Publié le 03/10/2018 par Fred Arends / Catégorie: Critique

Après Keeper, son premier long-métrage déjà très abouti, Guillaume Senez affine sa mise en scène avec le portrait d'un homme qui doit faire face à un bouleversement de sa vie. Romain Duris y donne une des ses plus belles interprétations. Après un accueil enthousiaste à la Semaine de la Critique au dernier festival de Cannes, Nos Batailles vient d'être présenté au Festival International du Film de Namur.

Dès l'ouverture, Olivier (Romain Duris) s'impose comme un personnage en mouvement, marchant avec détermination dans un entrepôt de vente en ligne où il travaille comme chef d'atelier. Attentif aux ouvriers, il est très engagé au sein de l'entreprise pour la défense des droits des travailleurs. Investi dans son combat, il laisse souvent sa femme, Laura (Lucie Debay), vendeuse dans un magasin de vêtements, s'occuper de leurs deux enfants, Elliot et Rose. Un jour, Laura disparaît sans prévenir.

Après le récent En Guerre de Stéphane Brizé, Guillaume Senez fait également le constat d'un monde du travail, en Europe, implacable, soumis à des règles de rentabilité inhumaine. Derrière ces entrepôts où s'emballent à la chaîne les désirs des consommateurs, on reconnaît évidemment Amazon et sa politique effroyable en matière de ressources humaines, les rêves des uns se font sur le labeur épuisant des autres. Mais s'il filme la crise et ses contingents tragiques, le réalisateur n'est ni dans le larmoyant, ni dans le vindicatif. La dénonciation se fait subtilement, sans fioritures ; la scène où une cliente de Laura refait en vain son code de carte bancaire qui sonne désespérément vide, dit beaucoup sur cette précarité qui prend de plus en plus de place dans notre société.

Au plus près de son personnage principal, Guillaume Senez suit le va-et-vient incessant entre lutte collective et combat personnel, public et privé, à partir du moment où Laura disparaît. Alors que cette disparition soudaine et inattendue aurait dû conduire Olivier à arrêter cette marche obstinée, à prendre le temps du recul pour mieux comprendre son couple, il tente de mener de front ses vies familiale et professionnelle. Rageur et intense, le jeu de Romain Duris se met aussi au diapason de cette mise en scène qui malgré les colères et les incompréhensions, recèle toujours une douceur à l'égard de ses personnages. La présence des enfants et leur rôle dans la reconstruction et, finalement une forme d'abandon de soi d'Olivier sont particulièrement réussis. L'idée d'une disparition qui dure instille dans le récit une atmosphère énigmatique et permet réellement la confrontation d'Olivier avec ses ennemis intérieurs.

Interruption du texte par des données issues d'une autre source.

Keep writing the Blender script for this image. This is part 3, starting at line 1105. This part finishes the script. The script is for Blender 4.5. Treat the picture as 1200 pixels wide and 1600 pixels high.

Si Nos Batailles est parcouru d'ombres et de tourments, le cinéaste le zèbre de moments lumineux et légers grâce à une direction d'acteurs et un ensemble de rôles secondaires épatants dont l'incroyable Laeticia Dosch (déjà présente dans Keeper) et donnent au film des contrepoints subtils qui contribuent à l'équilibre de l'ensemble.